The actor reached out to the Lovell sisters while he was on set in Atlanta, requesting they play the wrap party for ‘The Nice Guys’. After the show fell through, Russell graciously asked them out for dinner to catch up; neither of them could ever imagine what would happen next.

Megan recalls the day Russell got back in touch and that “he had purchased like ten CDs off our website; at this point it was about a year ago. I was giving him crap like 'dude, I would have sent you CDs, are you crazy, why are you doing this?'. He said: 'I want to support your art and also I hope you don’t mind, but I sent a couple copies of your record to Keith and Nicole.

“So that’s how the whole Keith Urban tour came about [last] year, because Russell Crowe sent our records to the Urban household. So we are forever indebted to Russell. I know, what a champ.”

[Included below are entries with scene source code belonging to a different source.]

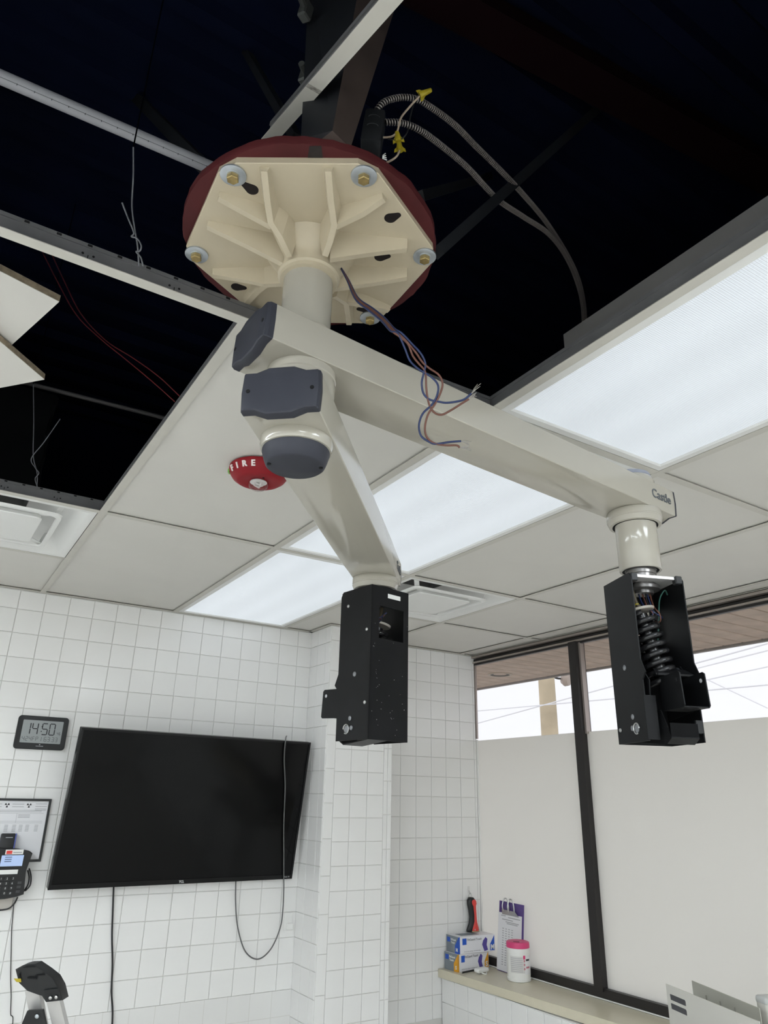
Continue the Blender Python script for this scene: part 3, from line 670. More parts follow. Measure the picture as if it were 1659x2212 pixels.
    # gusset plates and the yoke that carried the lamp arm
    for s in (-1, 1):
        MB().prism([W(s*.047-.0012, b, z) for b, z in ((.03, .150), (-.030, .155), (-.062, .118), (-.055, .06), (.03, .05))], u*.0024).build('gusset', M_BLACK, t, smooth=0)
        MB().lathe([(.013, 0), (.013, .004), (.010, .006), (.001, .006)], W(s*.044, -.022, .140), axis=-u*s, seg=24).build('pivot_pin', M_DARKSTEEL, t)
    yk = MB(); bx(yk, .014, -.052, .131, .080, .020, .004); yk.prism([W(-.030, -.060, .133), W(.058, -.060, .133), W(.050, -.040, .146), W(-.022, -.040, .146)], (0, 0, -.003)); yk.build('cross_plate', M_BLACK, t, smooth=0)
    for a in (-.014, .040):
        hole = []
        P = [(-.045, .060-ext*.2), (-.118-ext, .060), (-.122-ext, .064), (-.118-ext, .126), (-.112-ext, .130), (-.045, .126)]
        o = MB().prism([W(a-.0013, b, z) for b, z in P], u*.0026).build('yoke_plate', M_BLACK, t, smooth=0)
        for s in (-1, 1): MB().cyl(W(a+s*.0013, -.105-ext, .114), W(a+s*.0016, -.105-ext, .114), .0042, seg=14).build('hole', mat('hole_pale', (.5, .5, .52), .8) if a > 0 else M_SLOT, o)
    MB().box(W(.013, -.082, .061), (.056, .072, .0026), R3).build('yoke_floor', M_BLACK, t, smooth=0)
    for a in (.0, .026):
        MB().cyl(W(a, -.10, .0596), W(a, -.10, .0590), .005, seg=14).build('hole', M_SLOT, t)
    MB().loft([[W(-.030, b, z), W(.030, b, z), W(.030, b, z+.0026), W(-.030, b, z+.0026)] for b, z in ((.03, .004), (-.070, -.006), (-.088, .004), (-.088, .030))]).build('bottom_tray', M_BLACK, t, smooth=0)
    MB().prism([W(-.030, b, z) for b, z in ((.03, .004), (-.070, -.004), (-.088, .006), (-.060, .060), (.03, .060))], u*.0026).build('tray_side', M_BLACK, t, smooth=0)
    return t, W, H
h1, HW1, HH1 = head(.9275, -.1295, -.371, 2.047, 1.701, 'black spring housing at the right, open front showing coil spring and wires', True, False)
h2, HW2, HH2 = head(.554, .400, .158+math.pi, 2.075, 1.710, 'black spring housing at the centre, closed back with cut-out and white sticker', False, True, .028)
lab = MB(); 
u2 = V((math.cos(.158), math.sin(.158), 0)); v2 = V((-math.sin(.158), math.cos(.158), 0)); R2 = Matrix((u2, v2, V((0, 0, 1)))).transposed()
lab.box(V((.554, .400, 1.710))+u2*.012-v2*.0603+V((0, 0, HH2-.020)), (.042, .0008, .011), R2).build('sticker', M_WHITE, h2, smooth=0, label='small white sticker')
# paint chips on the closed back of the near housing
chips = MB()
for i in range(34):
    a, z = random.uniform(-.055, .058), random.uniform(.01, .30)
    if i > 22: a = random.uniform(-.055, -.03)
    chips.box(V((.554, .400, 1.710))+u2*a-v2*.0602+V((0, 0, z)), (random.uniform(.0006, .0016), .0005, random.uniform(.0006, .002)), R2@Matrix.Rotation(random.uniform(0, 3), 3, 'Y'))
chips.build('paint_chip', M_STEEL, h2, smooth=0, kind='stuff')

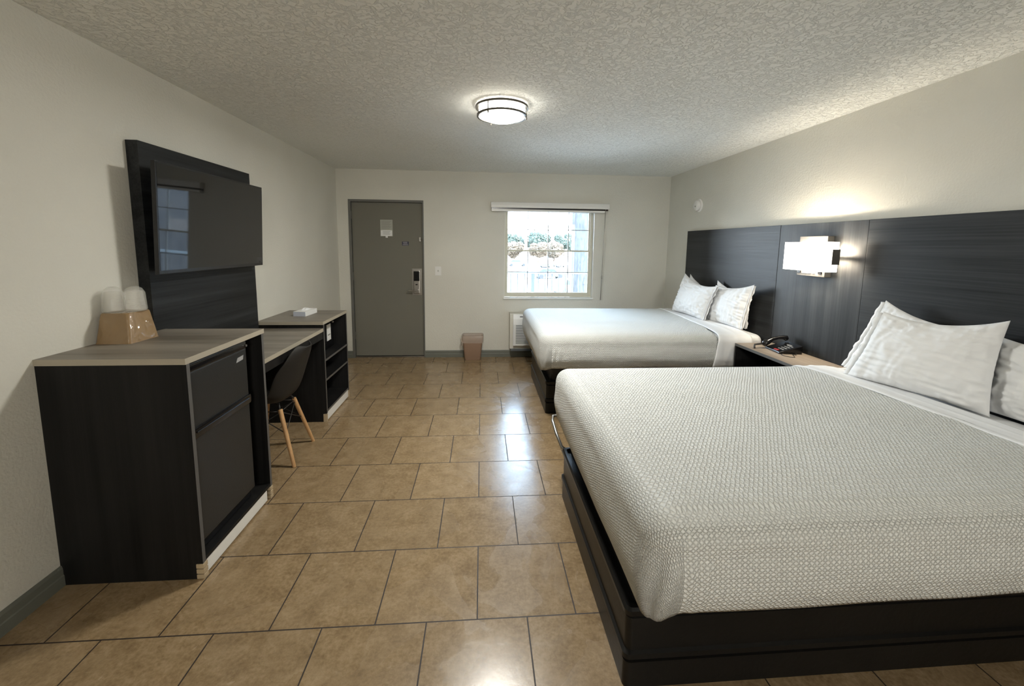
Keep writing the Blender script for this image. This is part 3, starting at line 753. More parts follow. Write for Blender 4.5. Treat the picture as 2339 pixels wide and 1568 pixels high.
def pillow_bm(BL, BR, TR, TL, th, seed=0, bow=0.07, sag=0.0, flap='R', wr=0.0115, n=64):
    BL, BR, TR, TL = map(Vector, (BL, BR, TR, TL))
    nrm = (BR-BL).cross(TL-BL).normalized()
    bm = B()
    def pos(u, v, side):
        uu = u*(1-bow*(1-v*v)); vv = v*(1-bow*(1-u*u))
        a, c = (uu+1)/2, (vv+1)/2
        p = BL.lerp(BR, a).lerp(TL.lerp(TR, a), c)
        if v > 0: p.z -= sag*(1-u*u)*v
        t = th*0.5*((1-abs(u)**2.3)**0.62)*((1-abs(v)**2.3)**0.62)*(1.0+0.15*(-v))
        L_ = (BR-BL).length; Hh = (TL-BL).length
        X, Y = uu*L_/2, vv*Hh/2
        # pleats fanning from the seams
        ridge = 0.0
        for k, (fx, fy, sc_) in enumerate(((9, 30, 1.0), (26, 8, 0.7), (16, 16, 0.7))):
            q = noise.noise(Vector((X*fx+Y*fy*0.35*(1 if k != 1 else -1)+seed*3.1, Y*fy+seed*1.7+k*5+side*7, k*2.3)))
            ridge += sc_*(1-2*abs(q))
        edge = 1-(1-u*u)*(1-v*v)
        w = wr*(0.35+0.65*edge)*(ridge-0.9)*min(1.0, t/(th*0.12))
        return p+nrm*side*(t+w+0.0015)
    for side in (1, -1):
        g = [[bm.verts.new(pos(-1+2*i/n, -1+2*j/n, side)) for j in range(n+1)] for i in range(n+1)]
        for i in range(n):
            for j in range(n):
                q = [g[i][j], g[i+1][j], g[i+1][j+1], g[i][j+1]]
                bm.faces.new(q if side > 0 else q[::-1])
        if side == 1: g1 = g
        else: g2 = g
    loop = [(i, 0) for i in range(n)]+[(n, j) for j in range(n)]+[(i, n) for i in range(n, 0, -1)]+[(0, j) for j in range(n, 0, -1)]
    for k in range(len(loop)):
        a, c = loop[k], loop[(k+1) % len(loop)]
        bm.faces.new((g1[a[0]][a[1]], g2[a[0]][a[1]], g2[c[0]][c[1]], g1[c[0]][c[1]]))
    # loose open end of the pillowcase
    fl = B()
    u0 = {'R': 1, 'L': -1}[flap]
    m_ = 40; wd = 0.030
    for side in (1, -1):
        prev = None
        for j in range(m_+1):
            v = -0.96+1.92*j/m_
            p0 = pos(u0*0.985, v, side*0.6)
            dirv = ((BR-BL) if u0 > 0 else (BL-BR)).normalized()
            out = wd*(0.75+0.5*noise.noise(Vector((v*5, seed, side))))
            p1 = p0+dirv*out+nrm*side*(0.005+0.003*noise.noise(Vector((v*9, seed+3, side))))
            a_, b2_ = fl.verts.new(p0), fl.verts.new(p1)
            if prev: fl.faces.new((prev[0], a_, b2_, prev[1]))
            prev = (a_, b2_)
    return bm, fl

def pillow(label, BL, BR, TR, TL, th, group, **kw):
    bm, fl = pillow_bm(BL, BR, TR, TL, th, **kw)
    base = (Vector(BL)+Vector(BR))/2
    e = empty('pillow', base, label, 'pillow', group)
    obj('pillow_body', bm, 'sheet', e, smooth=True)
    o = obj('pillowcase_hem', fl, 'sheet', e, smooth=True)
    md = o.modifiers.new('s', 'SOLIDIFY'); md.thickness = 0.002
    return e

# --- near bed
bd = empty('bed', (1.45, 1.76, 0), 'near bed on a dark platform base, in front of the camera side of the nightstand', 'bed', 'two beds along the headboard')
bd['label'] = 'nearer of the two beds, dark base visible at the bottom of the photo'
bed_base(bd, 0.492, 2.46, 1.210, 2.318, 0.47, 1.0, 2.505)
bm = mattress_bm(0.484, 2.470, 1.016, 2.494, 0.49, 0.742); obj('mattress', bm, 'sheet', bd, smooth=True)
bm = B(); tube(bm, [(0.520, 2.318, 0.280), (0.488, 2.335, 0.300), (0.470, 2.42, 0.345), (0.462, 2.52, 0.385), (0.470, 2.548, 0.405), (0.500, 2.545, 0.410), (0.560, 2.50, 0.415)], 0.010, 10)
obj('corner_rail', bm, 'chrome', bd, smooth=True, label='shiny metal corner rail')
bm = coverlet_bm(0.472, 2.150, 2.060, 1.003, 2.507, 0.748, 0.482, 0.007, seed=1.3, hang_foot=0.425)
cv = obj('coverlet', bm, 'coverlet', smooth=True, label='white textured coverlet tucked over the nearer bed', cat='bedspread', group='white coverlets on the beds')
md = cv.modifiers.new('t', 'SOLIDIFY'); md.thickness = 0.003; md.offset = 1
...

Streaming services have become such a huge part of the industry and everyday life; making music available to people all around the world. In Megan’s words, streaming has “indelibly changed the music industry and I think a lot of people would categorise it as under the doom and gloom heading. People aren’t buying records anymore, and they’re expecting that immediate and complete access.”

Rather than get down trodden by the drop in physical record sales, Rebecca has come to realise that “by making music that is definitely left of centre we are very aware of the fact that there is no space [for us] on radio. It’s about learning how to be creative and sneaky in the way that you try to send your music out to your fans.”

Larkin Poe play 2019 Bluesfest 18 April, Oxford Art Factory (Sydney) 22 April and Howler (Melbourne) 24 April.